Congratulations to six Kansas schools that were named Blue Ribbon schools by the U.S. Department of Education. The five public schools and one private school that earned the honor are Central Plains Elementary (USD 112), Corinth Elementary (USD 512), Clear Creek Elementary (USD 232), McCarthy Elementary (USD 489), Lakewood Elementary (USD 229) and Holy Rosary – WEA Catholic Elementary in Bucyrus. These schools are among the 362 public and private schools recognized across the country. The designation is based on either a school’s overall academic performance or progress in closing achievement gaps among student subgroups. Central Plains Elementary earned the award based on closing achievement gaps, while the others were received recognition based on overall academic performance. The performances in both closing achievement gaps and overall performance are based on state assessment scores.
These results are consistent with the grades those schools earned in KPI’s A-F grading system.
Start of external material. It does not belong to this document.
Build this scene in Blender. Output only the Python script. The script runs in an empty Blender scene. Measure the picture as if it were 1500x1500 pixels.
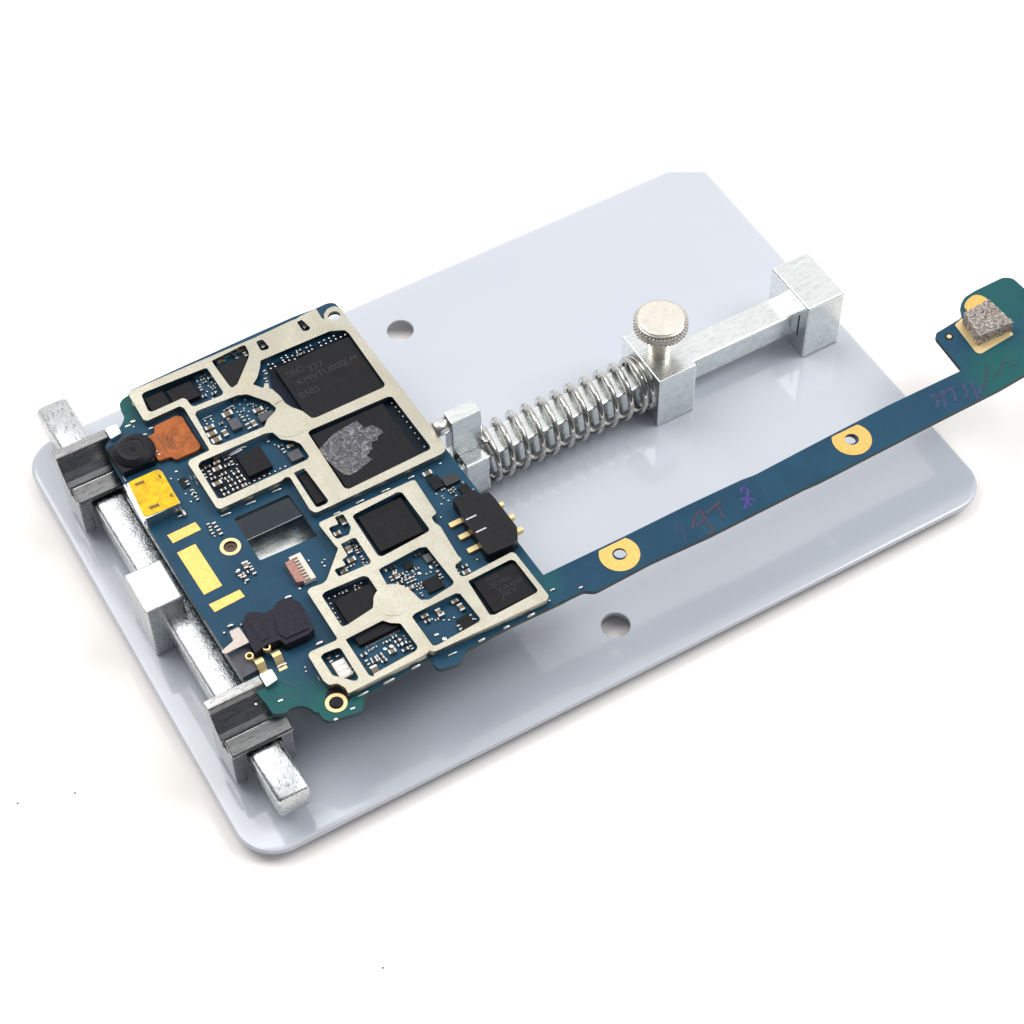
import bpy, bmesh, math, random
from mathutils import Vector, Matrix, Euler
from mathutils.geometry import tessellate_polygon
random.seed(7)
PI = math.pi
# ---- 1 Blender unit = 1 cm.  Base plate top is z = 0, its long side is X (0..15), short side Y (0..10) ----
sc = bpy.context.scene
COL = sc.collection

# ------------------------------------------------------------------ camera
FPX = 3267.08
CAM_ROT = Euler((0.63525056, 0.01569017, -0.52439021), 'XYZ')
CAM_LOC = Vector((-4.4126066, -17.0467304, 32.7202727))
cd = bpy.data.cameras.new('camera'); cam = bpy.data.objects.new('camera', cd); COL.objects.link(cam)
cam.location = CAM_LOC; cam.rotation_euler = CAM_ROT
cd.sensor_width = 36; cd.lens = FPX / 1500 * 36; cd.clip_end = 500; cd.clip_start = 1
sc.camera = cam
CR = CAM_ROT.to_matrix()

def at(u, v, z):
    """measured photo point -> the real point lying on the horizontal plane at height z"""
    d = CR @ Vector(((u - 750) / FPX, -(v - 750) / FPX, -1)); t = (z - CAM_LOC.z) / d.z
    p = CAM_LOC + t * d
    return Vector((p.x, p.y))
ZO = {'A': (150, 420, .266667), 'B': (350, 420, .233333), 'C': (430, 680, .266667), 'D': (20, 560, .2), 'E': (160, 820, .266667),
      'F': (600, 420, .3), 'G': (850, 240, .286667), 'H': (1150, 380, .233333), 'I': (780, 600, .266667), 'J': (200, 640, .2),
      'K': (280, 640, .12), 'L': (280, 570, .093333), 'M': (550, 780, .106667), 'N': (500, 900, .146667), 'O': (385, 480, .12),
      'Q': (150, 600, .12), 'S': (310, 870, .113333), 'T': (340, 730, .106667), 'U': (680, 800, .093333), 'P': (0, 0, 1)}
def px(k, x, y):
    o = ZO[k]; return o[0] + o[2] * x, o[1] + o[2] * y
def pt(k, x, y, z): return at(*px(k, x, y), z)
def pts(k, lst, z): return [pt(k, x, y, z) for x, y in lst]

# ------------------------------------------------------------------ materials
def newmat(name):
    m = bpy.data.materials.new(name); m.use_nodes = True
    nt = m.node_tree; b = nt.nodes['Principled BSDF']; return m, nt, b
def noise(nt, scale, detail=4, rough=.6, dist=0, vec=None):
    n = nt.nodes.new('ShaderNodeTexNoise'); n.inputs['Scale'].default_value = scale; n.inputs['Detail'].default_value = detail
    n.inputs['Roughness'].default_value = rough; n.inputs['Distortion'].default_value = dist
    if vec is not None: nt.links.new(vec, n.inputs['Vector'])
    return n.outputs['Fac']
def coords(nt, scale=(1, 1, 1)):
    g = nt.nodes.new('ShaderNodeNewGeometry'); mp = nt.nodes.new('ShaderNodeMapping'); mp.inputs['Scale'].default_value = scale
    nt.links.new(g.outputs['Position'], mp.inputs['Vector']); return mp.outputs['Vector']
def ramp(nt, fac, stops):
    r = nt.nodes.new('ShaderNodeValToRGB'); els = r.color_ramp.elements
    while len(els) < len(stops): els.new(.5)
    for e, (p, c) in zip(els, stops): e.position = p; e.color = (c[0], c[1], c[2], 1) if isinstance(c, tuple) else (c, c, c, 1)
    nt.links.new(fac, r.inputs['Fac']); return r.outputs['Color']
def mixc(nt, fac, a, b, mode='MIX'):
    n = nt.nodes.new('ShaderNodeMix'); n.data_type = 'RGBA'; n.blend_type = mode
    for s, v in ((n.inputs[0], fac), (n.inputs[6], a), (n.inputs[7], b)):
        if hasattr(v, 'links') or isinstance(v, bpy.types.NodeSocket): nt.links.new(v, s)
        elif isinstance(v, tuple): s.default_value = (*v, 1)
        else: s.default_value = v
    return n.outputs[2]
def bump(nt, b, h, strength=.3, dist=.01):
    n = nt.nodes.new('ShaderNodeBump'); n.inputs['Strength'].default_value = strength; n.inputs['Distance'].default_value = dist
    nt.links.new(h, n.inputs['Height']); nt.links.new(n.outputs['Normal'], b.inputs['Normal'])
def simple(name, col, rough=.5, metal=0, var=.15, scale=8, bmp=0, bscale=40, spec=.5, coat=0):
    m, nt, b = newmat(name); v = coords(nt)
    f = noise(nt, scale, 5, .6, 0, v)
    lo = tuple(c * (1 - var) for c in col); hi = tuple(min(1, c * (1 + var)) for c in col)
    nt.links.new(ramp(nt, f, [(.3, lo), (.7, hi)]), b.inputs['Base Color'])
    b.inputs['Metallic'].default_value = metal; b.inputs['Specular IOR Level'].default_value = spec
    f2 = noise(nt, scale * 2.3, 4, .6, 0, v)
    nt.links.new(ramp(nt, f2, [(.3, max(0, rough - .08)), (.7, min(1, rough + .08))]), b.inputs['Roughness'])
    b.inputs['Coat Weight'].default_value = coat; b.inputs['Coat Roughness'].default_value = .1
    if bmp: bump(nt, b, noise(nt, bscale, 4, .6, 0, v), bmp, .01)
    return m
M = {}
# table: plain warm white sheet
M['table'] = simple('table_white', (.95, .915, .885), .8, 0, .012, .4, 0, spec=.1)
# glossy painted plate
def plate_mat():
    m, nt, b = newmat('plate_paint'); v = coords(nt)
    f = noise(nt, .25, 2, .5, 0, v)
    nt.links.new(ramp(nt, f, [(.3, (.46, .488, .545)), (.7, (.485, .512, .565))]), b.inputs['Base Color'])
    b.inputs['Roughness'].default_value = .35; b.inputs['Coat Weight'].default_value = 1
    nt.links.new(ramp(nt, noise(nt, 2.5, 6, .75, 1.5, v), [(.4, .06), (.75, .16)]), b.inputs['Coat Roughness'])
    b.inputs['Coat IOR'].default_value = 1.55
    n = nt.nodes.new('ShaderNodeBump'); n.inputs['Strength'].default_value = .08; n.inputs['Distance'].default_value = .02
    nt.links.new(noise(nt, 1.6, 2, .5, 0, v), n.inputs['Height']); nt.links.new(n.outputs['Normal'], b.inputs['Coat Normal'])
    return m
M['plate'] = plate_mat()
def metal_mat(name, c0, c1, rough, speck=.5, sscale=26, aniso=(1, 1, 1), bs=.25, rr=.14):
    m, nt, b = newmat(name); v = coords(nt, aniso)
    f = noise(nt, sscale, 6, .75, .4, v); f2 = noise(nt, 1.7, 3, .6, 0, v)
    c = ramp(nt, f, [(.32, c0), (.5, c1), (.8, tuple(min(1, x * 1.08) for x in c1))])
    c = mixc(nt, ramp(nt, f2, [(.4, 0.0), (.75, speck)]), c, tuple(x * .8 for x in c1))
    nt.links.new(c, b.inputs['Base Color']); b.inputs['Metallic'].default_value = 1
    nt.links.new(ramp(nt, noise(nt, sscale * .6, 5, .7, 0, v), [(.3, rough - rr), (.7, rough + rr)]), b.inputs['Roughness'])
    bump(nt, b, noise(nt, sscale * 1.5, 5, .7, .3, v), bs, .008)
    return m
M['zinc'] = metal_mat('zinc_plated', (.26, .27, .27), (.60, .62, .62), .34, .3, 22)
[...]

All four schools earned an overall grade of B and are among the highest achievers in the state. (Holy Rosary is not included because KPI has not yet graded private schools.)
A closer look at some relevant data reveals more insight into the schools. Four of the five schools that received performance awards, Clear Creek, McCarthy, Lakewood, and Holy Rosary, have very few low-income students – no school has more than 7% of the students in any of those schools qualify for free/reduced lunches. However, McCarthy Elementary stands in stark contrast to the others. At the time of their application, 40% of McCarthy students were eligible for free/reduced lunches.
Although McCarthy is recognized as a Blue Ribbon school for overall performance, they also made a significant improvement in closing income-based achievement gaps from 2017 to 2018. The table tells the tale.
The gap in math achievement dropped 11.1 percentage points. In ELA the reduction was even bigger: 14 percentage points. More impressively, these reductions aren’t the product of an overall reduction in student performance. While state average achievement for all students dipped from 2017 to 2018, McCarthy’s students increased over 4 percentage points in math and over 9 percentage points in ELA.
Public schools frequently blame poor assessment performance on low-income levels of their students, as if economic status is a precursor to student outcomes. That is simply a myth, and I experienced countless kids in my 17 years in Kansas classrooms where income, one way or the other, had no impact on student achievement. McCarthy Elementary is further evidence similar to my experience. That school shows high achievement among its students, improved assessment scores and reduced income-related achievement gaps are achievable regardless of income level of the students.
Over the last decade, the education establishment has embraced being data-driven in focusing on improving student success. The state assessment results are an example of data that measures how well students are doing. Results from the 2019 state assessments were just released last week by KSDE. Those scores will reveal which schools across the state are on a similar achievement trajectory as McCarthy Elementary in Hays, and which ones continue to lag.